How casually introductions are made, as if it were the easiest thing in the world to make two human beings acquainted! Your friend says, 'I want you to know Mr. Stifflekin,' and you say that you are happy to know him. But does either of you know the enigma that goes under the name of Stifflekin? You may know what he looks like and where he resides and what he does for a living. But that is all in the present tense. To really know him you must not only know what he is but what he used to be; what he used to think he was; what he used to think he ought to be and might be if he worked hard enough. You must know what he might have been if certain things had happened otherwise, and you must know what might have happened otherwise if he had been otherwise. All these complexities are a part of his own dim apprehension of himself. They are what make him so much more interesting to himself than he is to any one else.

It is this consciousness of the inadequacy of our knowledge which makes us so embarrassed when we offer any service to another. Will he take it in the spirit in which it is given?

That was an awkward moment when Stanley, after all his hardships in his search for Dr. Livingstone, at last found the Doctor by a lake in Central Africa. Stanley held out his hand and said stiffly, 'Dr.
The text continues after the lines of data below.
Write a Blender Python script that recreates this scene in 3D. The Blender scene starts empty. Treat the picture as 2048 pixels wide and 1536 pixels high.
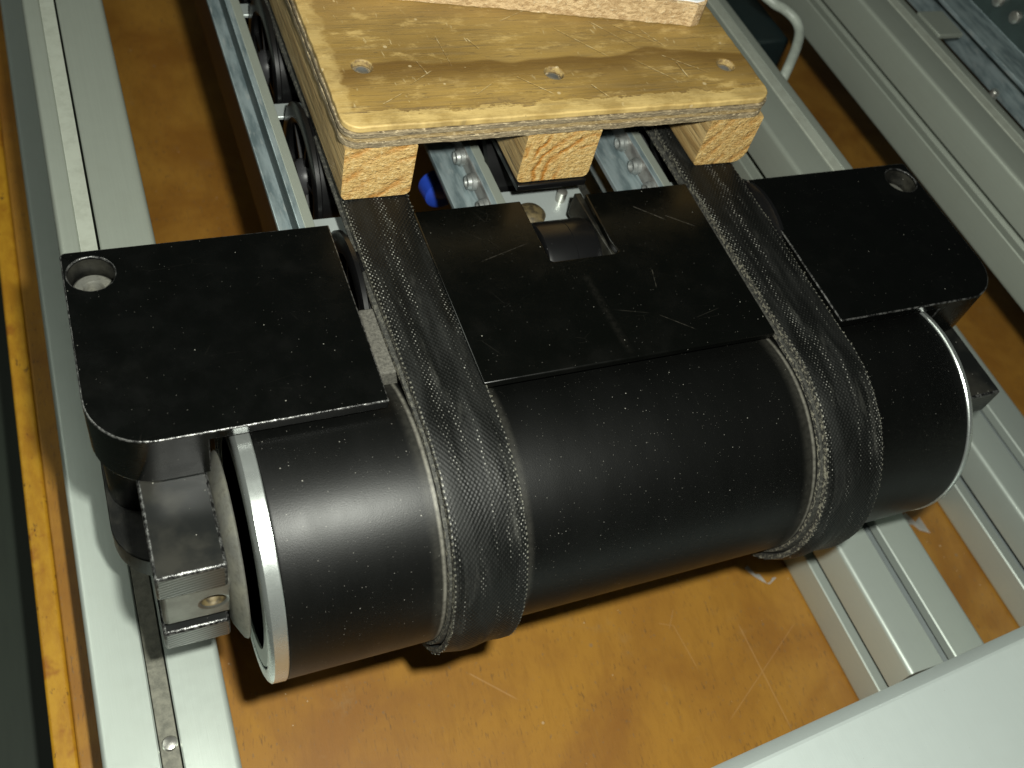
import bpy, bmesh, math, random
from mathutils import Matrix, Vector
from math import sin, cos, pi, radians
random.seed(7)
S = 0.04            # one drawing unit (the drum radius) is 40 mm
SC = bpy.context.scene
COL = SC.collection

# ------------------------------------------------------------------ camera
cam = bpy.data.cameras.new('camera')
cam.sensor_width = 36.0
cam.lens = 34.98
cam.clip_start = 0.005
cam.clip_end = 50
co = bpy.data.objects.new('camera', cam)
COL.objects.link(co)
CR = ((0.917934, -0.340763, 0.203169), (0.163594, 0.791654, 0.58866), (-0.361433, -0.507114, 0.782433))
CP = Vector((0.239738, -5.186097, 5.400144)) * S
M = Matrix([[CR[0][i], CR[1][i], CR[2][i], CP[i]] for i in range(3)] + [[0, 0, 0, 1]])
co.matrix_world = M
cam.dof.use_dof = True
cam.dof.focus_distance = 7.3 * S
cam.dof.aperture_fstop = 19
SC.camera = co

# ------------------------------------------------------------------ room light (dim) and the flash beside the lens
w = bpy.data.worlds.new('World')
SC.world = w
w.use_nodes = True
w.node_tree.nodes['Background'].inputs[0].default_value = (0.75, 0.9, 0.85, 1)
w.node_tree.nodes['Background'].inputs[1].default_value = 0.02
fl = bpy.data.lights.new('flash', 'POINT')
fl.energy = 7.6
fl.color = (0.98, 1.0, 0.90)
fl.shadow_soft_size = 0.14 * S
fo = bpy.data.objects.new('flash', fl)
fo.location = Vector((1.0, -4.95, 5.75)) * S
COL.objects.link(fo)
# soft room lamp up behind the conveyor, to the left
rl = bpy.data.lights.new('room_lamp', 'AREA')
rl.shape = 'DISK'
rl.size = 9 * S
rl.energy = 1.35
rl.color = (0.95, 1.0, 0.88)
ro = bpy.data.objects.new('room_lamp', rl)
ro.location = Vector((-10, 6, 14)) * S
ro.rotation_euler = (Vector((2, 0, -2)) * S - ro.location).to_track_quat('-Z', 'Y').to_euler()
COL.objects.link(ro)
SC.view_settings.view_transform = 'Standard'
SC.view_settings.look = 'None'
SC.view_settings.exposure = 0
SC.view_settings.gamma = 1
SC.render.resolution_x = 1024
SC.render.resolution_y = 768


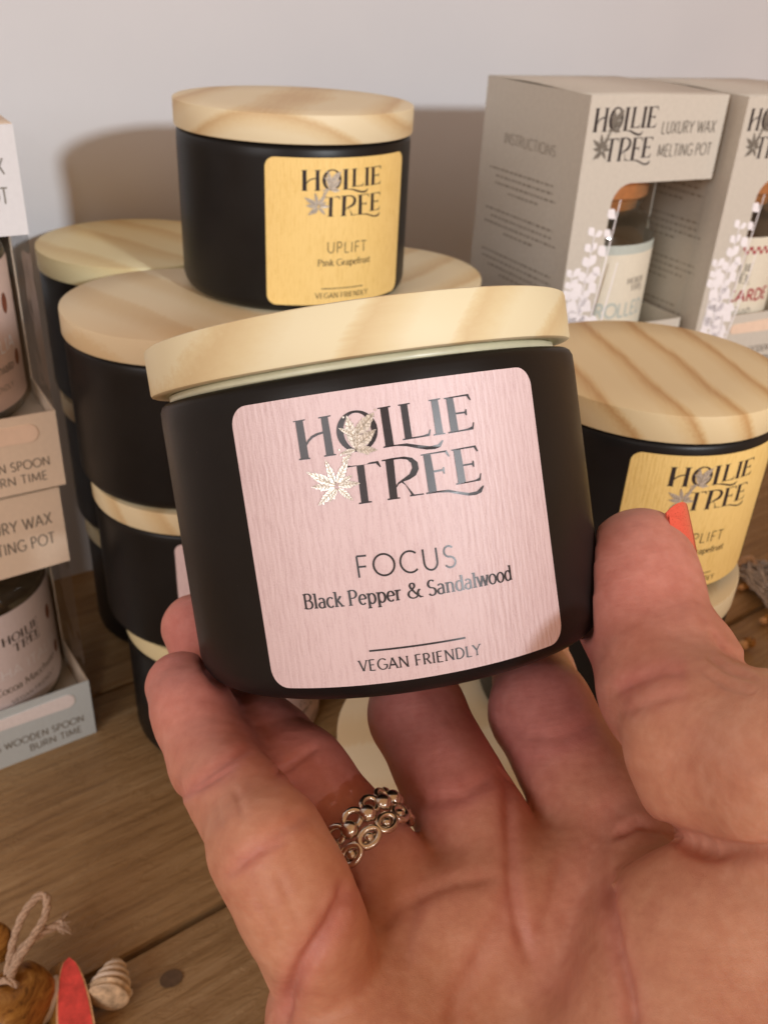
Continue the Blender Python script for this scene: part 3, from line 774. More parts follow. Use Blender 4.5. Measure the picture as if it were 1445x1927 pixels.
def build_hand():
    h = 0.95
    lo = np.array([-72.0, -205.0, 84.0]); hi = np.array([108.0, 8.0, 252.0])
    nx, ny, nz = [int(math.ceil((hi[i] - lo[i]) / h)) + 1 for i in range(3)]
    ax = [(lo[i] + h * np.arange(n)).astype(np.float32) for i, n in enumerate((nx, ny, nz))]
    BIG = np.float32(40.0)

    def window(pts, rad, pad=14):
        P = np.array(pts); a = P.min(0) - rad - pad; b = P.max(0) + rad + pad
        i0 = np.clip(((a - lo) / h).astype(int), 0, None); i1 = np.minimum(((b - lo) / h).astype(int) + 2, (nx, ny, nz))
        return tuple(slice(int(i0[k]), int(max(i1[k], i0[k] + 1))) for k in range(3))

    def smin(a, b, k):
        hh = np.clip(0.5 + 0.5 * (b - a) / k, 0, 1)
        return b + (a - b) * hh - k * hh * (1 - hh)

    def prim(field, spec, k):
        """spec: ('cone', a, ra, b, rb) or ('ball', c, (rx,ry,rz), R)"""
        if spec[0] == 'cone':
            _, a, ra, b, rb = spec
            w = window([a, b], max(ra, rb))
        else:
            _, c, rr, rot = spec
            w = window([c], max(rr))
        X = ax[0][w[0]][:, None, None]; Y = ax[1][w[1]][None, :, None]; Zz = ax[2][w[2]][None, None, :]
        if spec[0] == 'cone':
            ab = (b - a).astype(np.float32); L2 = float(ab @ ab)
            t = ((X - a[0]) * ab[0] + (Y - a[1]) * ab[1] + (Zz - a[2]) * ab[2]) / L2
            t = np.clip(t, 0, 1)
            d = np.sqrt((X - a[0] - t * ab[0]) ** 2 + (Y - a[1] - t * ab[1]) ** 2 + (Zz - a[2] - t * ab[2]) ** 2) - (ra + (rb - ra) * t)
        else:
            dx, dy, dz = X - c[0], Y - c[1], Zz - c[2]
            q = [dx * rot[0][i] + dy * rot[1][i] + dz * rot[2][i] for i in range(3)]
            n = np.sqrt((q[0] / rr[0]) ** 2 + (q[1] / rr[1]) ** 2 + (q[2] / rr[2]) ** 2)
            d = (n - 1) * min(rr)
        field[w] = smin(field[w], d.astype(np.float32), np.float32(k))

    def new(): return np.full((nx, ny, nz), BIG, np.float32)
    def ball(px, py, d, rr, axis=None):
        rot = np.eye(3)
        if axis is not None:
            a = np.array(axis, float); a /= np.linalg.norm(a)
            b = np.cross(a, [0, 0, 1.0]); b /= np.linalg.norm(b); rot = np.stack([a, b, np.cross(a, b)], 1)
        return ('ball', cs(px, py, d), rr, rot)

    # palm: metacarpals, mounts, wrist and a stretch of forearm
    palm = new()
    def cone(a, ra, b, rb): return ('cone', cs(*a), ra, cs(*b), rb)
    PAL = [
        cone((655, 1900, 144), 11.5, (1010, 2620, 128), 15),
        cone((845, 1790, 151), 12.5, (1090, 2650, 134), 16),
        cone((975, 1730, 154), 12.5, (1180, 2650, 136), 17),
        cone((1180, 1665, 160), 12.5, (1270, 2620, 140), 17),
        cone((720, 2040, 137), 14.0, (960, 2560, 124), 19),          # hypothenar
        cone((1330, 1830, 131), 15.5, (1215, 2380, 122), 24),        # thenar
        cone((1470, 1830, 127), 16.5, (1300, 2250, 122), 23),
        cone((1020, 2600, 134), 21, (1120, 3500, 120), 22),          # forearm
        cone((1250, 2600, 134), 21, (1380, 3500, 120), 22),
    ]
    for s in PAL: prim(palm, s, 9.0)
    prim(palm, cone((1145, 1700, 153), 10.0, (1230, 1870, 143), 13), 9.0)
    # web between thumb and index finger
    prim(palm, cone((1215, 1640, 165), 10.0, (1400, 1760, 152), 12), 9.0)

    def finger(joints, pads, k=5.0):
        f = new()
        for (a, b) in zip(joints[:-1], joints[1:]):
            prim(f, ('cone', cs(*a[:3]), a[3], cs(*b[:3]), b[3]), k)
        for p in pads: prim(f, p, k)
        return f

    fingers = []
    pk = [(655, 1900, 141, 9.4), (503, 1592, 136, 8.3), (402, 1428, 160, 7.5), (341, 1292, 177, 6.9)]
    fingers.append((finger(pk, [
        ball(562, 1700, 132, (16, 8.8, 8.6), cs(*pk[1][:3]) - cs(*pk[0][:3])),
        ball(364, 1338, 168, (10.0, 7.3, 7.3), cs(*pk[3][:3]) - cs(*pk[2][:3])),
    ], 3.0), 1.6))
    rg = [(845, 1790, 151, 9.2), (562, 1462, 162, 8.5), (440, 1335, 186, 7.9), (366, 1180, 198, 7.2)]
    fingers.append((finger(rg, [ball(500, 1395, 173, (10, 8.0, 8.0), cs(*rg[2][:3]) - cs(*rg[1][:3]))], 3.0), 4.0))
    md = [(970, 1715, 152, 10.8), (786, 1345, 182, 9.4), (760, 1258, 210, 8.4), (738, 1150, 237, 7.4)]
    fingers.append((finger(md, [], 3.0), 3.5))
    ix = [(1180, 1640, 156, 11.2), (1018, 1338, 181, 9.9), (994, 1225, 211, 8.5), (985, 1100, 237, 7.4)]
    fingers.append((finger(ix, [], 3.0), 4.0))
    th = [(1470, 1830, 127, 16.0), (1640, 1640, 119, 13.0), (1520, 1452, 121, 11.8), (1352, 1412, 138, 12.6), (1262, 1296, 155, 10.9), (1203, 1130, 169, 10.1), (1206, 1048, 173, 9.4)]
    fingers.append((finger(th, [
        ball(1190, 1125, 168, (12.5, 9.9, 9.6), cs(1210, 1046, 173) - cs(1206, 1160, 168)),
        ball(1292, 1240, 158, (7.4, 7.4, 7.4)),
    ], 6.0), 2.0))

    total = palm.copy()
    for f, k in fingers:
        total = smin(total, smin(f, palm, np.float32(k)), np.float32(2.0))
    # flesh gives way to the held jar
    B = np.stack([CAM_R, CAM_U, CAM_F])
    jc = B @ (np.array(_base) - CAM_C); ja = B @ HAX
    X = ax[0][:, None, None] - jc[0]; Y = ax[1][None, :, None] - jc[1]; Zz = ax[2][None, None, :] - jc[2]
    hh = X * ja[0] + Y * ja[1] + Zz * ja[2]
    rr = np.sqrt(np.maximum(X * X + Y * Y + Zz * Zz - hh * hh, 0))
    e = 3.2
    qx = rr - (R_JAR + 0.15 - e); qy = np.abs(hh - (H_BODY + 9) / 2) - ((H_BODY + 9) / 2 + 0.15 - e)
    jar = np.sqrt(np.maximum(qx, 0) ** 2 + np.maximum(qy, 0) ** 2) + np.minimum(np.maximum(qx, qy), 0) - e
    kk = 0.8
    hm_ = np.clip(0.5 - 0.5 * (-jar - total) / kk, 0, 1)   # smooth max
    total = (-jar) + (total + jar) * hm_ + kk * hm_ * (1 - hm_)
    total = total.astype(np.float32)

    # surface nets
    F = total
    ins = F < 0
    corner = [(i, j, k) for i in (0, 1) for j in (0, 1) for k in (0, 1)]
    cnt = np.zeros((nx - 1, ny - 1, nz - 1), np.int8)
    for i, j, k in corner: cnt += ins[i:nx - 1 + i, j:ny - 1 + j, k:nz - 1 + k]
    act = np.argwhere((cnt > 0) & (cnt < 8))
    idx = np.full(cnt.shape, -1, np.int32)
    idx[tuple(act.T)] = np.arange(len(act))
    acc = np.zeros((len(act), 3)); num = np.zeros(len(act))
    for a in corner:
        for axs in range(3):
            if a[axs]: continue
            b = list(a); b[axs] = 1
            fa = F[act[:, 0] + a[0], act[:, 1] + a[1], act[:, 2] + a[2]]
            fb = F[act[:, 0] + b[0], act[:, 1] + b[1], act[:, 2] + b[2]]
            m = (fa < 0) != (fb < 0)
            t = fa[m] / (fa[m] - fb[m])
            p = act[m] + np.array(a, float); p[:, axs] += t
            acc[m] += p; num[m] += 1
    vert = lo + h * (acc / num[:, None])
    quads = []
    for axs in range(3):
        sl0 = [slice(1, -1)] * 3; sl0[axs] = slice(0, -1)
        sl1 = list(sl0); sl1[axs] = slice(1, None)
        A, Bn = ins[tuple(sl0)], ins[tuple(sl1)]
        e = np.argwhere(A != Bn)
        off = np.array([1, 1, 1]); off[axs] = 0
        g = e + off
        o1, o2 = [(1, 2), (2, 0), (0, 1)][axs]
        d1 = np.zeros(3, int); d1[o1] = 1
        d2 = np.zeros(3, int); d2[o2] = 1
        q = np.stack([idx[tuple((g - d1 - d2).T)], idx[tuple((g - d2).T)], idx[tuple(g.T)], idx[tuple((g - d1).T)]], 1)
        flip = A[tuple(e.T)]
        q[flip] = q[flip][:, ::-1]
        quads.append(q)
    quads = np.concatenate(quads)
    quads = quads[(quads >= 0).all(1)]

    def relax(v, q, it, lam=0.5):
        ed = np.concatenate([q[:, [0, 1]], q[:, [1, 2]], q[:, [2, 3]], q[:, [3, 0]]])
        ed = np.concatenate([ed, ed[:, ::-1]])
        deg = np.bincount(ed[:, 0], minlength=len(v)).astype(float)
        for _ in range(it):
            s = np.stack([np.bincount(ed[:, 0], v[ed[:, 1], c], len(v)) for c in range(3)], 1)
            v = v + lam * (s / deg[:, None] - v)
            s = np.stack([np.bincount(ed[:, 0], v[ed[:, 1], c], len(v)) for c in range(3)], 1)
            v = v - (lam * 1.03) * (s / deg[:, None] - v)
        return v
    vert = relax(vert, quads, 9)
    # refine once so creases have something to bite into
    me = bpy.data.meshes.new('hand_rough')
    me.from_pydata(vert.tolist(), [], quads.tolist()); me.update()
    tmp = bpy.data.objects.new('hand_rough', me); COL.objects.link(tmp)
    md_ = tmp.modifiers.new('s', 'SUBSURF'); md_.levels = 1; md_.render_levels = 1
    dg = bpy.context.evaluated_depsgraph_get()
    ev = tmp.evaluated_get(dg); me2 = ev.to_mesh()
    nv = len(me2.vertices)
    v = np.zeros(nv * 3); me2.vertices.foreach_get('co', v); v = v.reshape(-1, 3)
    q = np.zeros(len(me2.polygons) * 4, np.int32); me2.loops.foreach_get('vertex_index', q); q = q.reshape(-1, 4)
    ev.to_mesh_clear()
    bpy.data.objects.remove(tmp); bpy.data.meshes.remove(me)

    v = relax(v, q, 3)
    def normals(v):
        n = np.cross(v[q[:, 2]] - v[q[:, 0]], v[q[:, 3]] - v[q[:, 1]])
        o = np.zeros_like(v)
        for k in range(4):
            for c in range(3): o[:, c] += np.bincount(q[:, k], n[:, c], len(v))
        return o / (np.linalg.norm(o, axis=1, keepdims=True) + 1e-12)
    n = normals(v)
    if (n[:, 2] * (v[:, 2] - v[:, 2].mean())).sum() < 0: n = -n
    px = PX_W / 2 + FOCAL_PX * v[:, 0] / v[:, 2]; py = PX_H / 2 - FOCAL_PX * v[:, 1] / v[:, 2]
    facing = (n[:, 2] < 0.25)
    dz = np.zeros(nv); flush = np.zeros(nv)

    def seg_dist(poly):
        best = np.full(nv, 1e9); tt = np.zeros(nv)
        tot = len(poly) - 1
        for i in range(tot):
            a, b = np.array(poly[i], float), np.array(poly[i + 1], float)
            ab = b - a
            t = np.clip(((px - a[0]) * ab[0] + (py - a[1]) * ab[1]) / (ab @ ab), 0, 1)
            d = np.hypot(px - a[0] - t * ab[0], py - a[1] - t * ab[1])
            m = d < best
            best[m] = d[m]; tt[m] = (i + t[m]) / tot
        return best, tt

    for dlo, dhi, poly, depth, width, fl in CREASES:
        d, t = seg_dist(poly)
        mmd = d * v[:, 2] / FOCAL_PX
        m = facing & (v[:, 2] > dlo) & (v[:, 2] < dhi) & (mmd < 9)
        fade = np.minimum(1, 6 * np.minimum(t, 1 - t) + 0.15)
        g = np.exp(-(mmd / width) ** 2) * fade * m
        lip = np.exp(-((mmd - 2.4 * width) / (1.6 * width)) ** 2) * fade * m
        dz -= depth * g; dz += depth * (0.18 if depth < 1 else 0.0) * lip
        flush += fl * np.exp(-(mmd / (width * 2.2)) ** 2) * fade * m
    # soft unevenness of flesh
    s = np.zeros(nv)
    rs = np.random.RandomState(5)
    for f_, a_ in ((0.16, 0.22), (0.33, 0.11), (0.7, 0.05)):
        for _ in range(5):
            k = rs.normal(size=3); k *= f_ / np.linalg.norm(k) * 2
            s += a_ * np.sin(v @ k + rs.uniform(0, 6.28)) / 2.2
    dz += s * 0.45
    # tendons and flesh folds running up the palm
    v = v + n * dz[:, None]
    for tip, rad in ((cs(345, 1270, 172), 20), (cs(366, 1180, 196), 17), (cs(1190, 1090, 165), 24), (cs(1010, 1310, 172), 16), (cs(800, 1380, 172), 22), (cs(575, 1400, 158), 20)):
        flush += 0.85 * np.exp(-(np.linalg.norm(v - tip, axis=1) / rad) ** 2)
    flush = np.clip(flush, 0, 1)
    # camera frame to world, then to a local frame at the wrist
    W = CAM_C + v[:, :1] * CAM_R + v[:, 1:2] * CAM_U + v[:, 2:3] * CAM_F
    me = bpy.data.meshes.new('hand')
    me.from_pydata((W * MM).tolist(), [], q[:, ::-1].tolist()); me.update()
    bm = bmesh.new(); bm.from_mesh(me)
    bmesh.ops.recalc_face_normals(bm, faces=bm.faces[:])
    bm.to_mesh(me); bm.free()
    at = me.attributes.new('flush', 'FLOAT', 'POINT')
    at.data.foreach_set('value', flush.astype(np.float32))
    o = link_mesh('hand', me, M['skin'], None, True)
    return o

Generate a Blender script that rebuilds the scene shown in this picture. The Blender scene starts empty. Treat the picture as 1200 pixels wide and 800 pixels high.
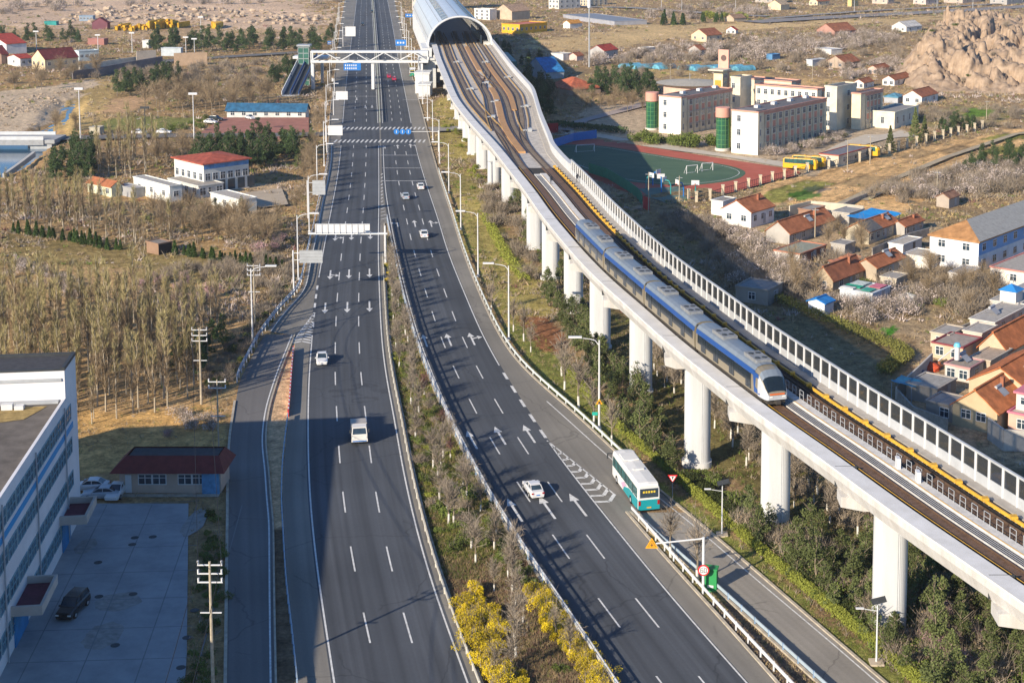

Livingstone, I presume?' Stanley had heroically plunged through the equatorial forests to find Livingstone and to bring him back to civilization. But Livingstone was not particularly anxious to be found, and had a decided objection to being brought back to civilization. What he wanted was a new adventure. Stanley did not find the real Livingstone till he discovered that the old man was as young at heart as himself. The two men became acquainted only when they began to plan a new expedition to find the source of the Nile.